2) Or I can try to do something like this

begin;
    with lock as (
      select * from entity_to_lock for update
    )
    select * from block_everything_tasks
    order by inserted_at
    for update skip locked
    limit 1;

    -- execute them and delete from the `entity_tasks`
commit;

it looks like a okay-ish solution, I don't block submitters and entity_to_lock is not too big anyway, but I don't consume the rows from entity_to_lock and they are not locked, so it just doesn't work.

So my questions are

Upvotes: 1

Views: 508

Answers (1)

Nick Barnes
Nick Barnes

Reputation: 21336

Both INSERT and UPDATE acquire a ROW EXCLUSIVE lock, so you won't find any table-level lock which excludes one but not the other.

You can lock all existing rows against changes with a SELECT FOR UPDATE, but it won't affect concurrently INSERTed records, so they'd still be picked up and processed, regardless of what tasks are currently running.

There might also be issues with keeping the entities_for_tasks table in sync with entity_tasks, depending on exactly how you're populating it and what isolation level you're using; this kind of pattern is prone to race conditions at anything below SERIALIZABLE.


Taking a step back, you really have two distinct problems to solve: creating and allocating tasks, and coordinating the execution of tasks. The first problem is handled perfectly by the basic queueing mechanism, but attempting to solve the second by overloading that same mechanism seems to be the source of all of these conflicts.

So, leave the queue alone, and think about what else you actually need to coordinate task execution:

  1. A lock which says "a task is running"
  2. A set of locks which say "a task is running against entity x"

...where a task from block_everything_tasks needs an exclusive lock on (1), while tasks from entity_tasks can share a lock on (1) with each other, but need an exclusive lock on (2).

The most explicit way to implement this is through advisory locks, which let you "lock" arbitrary integers which hold some application-specific meaning.

Assuming no entity has ID 0, let's use that for the top-level "task is running" lock.

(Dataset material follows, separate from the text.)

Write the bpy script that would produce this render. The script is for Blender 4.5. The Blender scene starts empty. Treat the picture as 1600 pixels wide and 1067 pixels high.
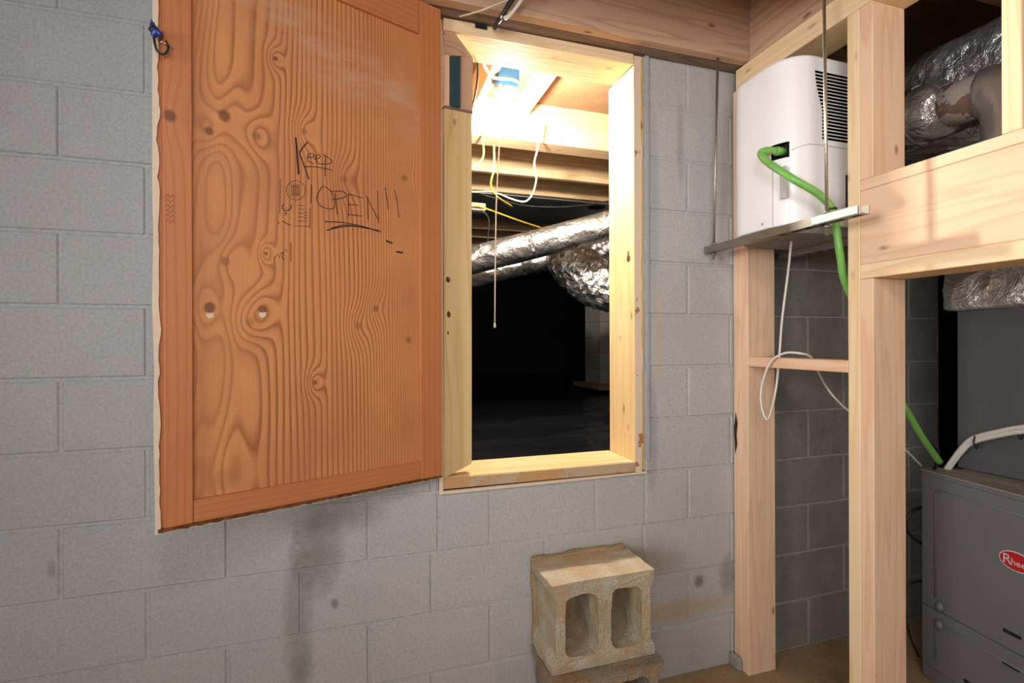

Then, after successfully pulling a task from the queue, each exclusive task would run:

SELECT pg_advisory_xact_lock(0);

...and each per-entity task would run:

SELECT pg_advisory_xact_lock_shared(0);
SELECT pg_advisory_xact_lock(<entity_id of selected task>);

The main problem with advisory locking is that every user of the database needs to agree on what these integers mean, or they might end up contending for the same lock for unrelated purposes. The two-parameter (int,int) overloads of the locking functions allow you scope your locks to a particular use case, but that's not much help when your IDs are bigints.

If you can't be sure you're the only one in your database using advisory locks, you can emulate this with a table-based approach. Set up the table:

CREATE_TABLE currently_processing (
  entity_id bigint PRIMARY KEY
);

...then for exclusive tasks:

LOCK currently_processing;

...and for per-entity tasks:

INSERT INTO currently_processing VALUES (<entity_id of selected task>);
<run the task>
DELETE FROM currently_processing WHERE entity_id = <entity_id of selected task>;

The INSERTs will try to acquire a shared lock on the table (blocked by the exclusive task), and the unique index on the PRIMARY KEY will cause concurrent INSERTs for the same ID to block until the conflicting transaction commits or rolls back.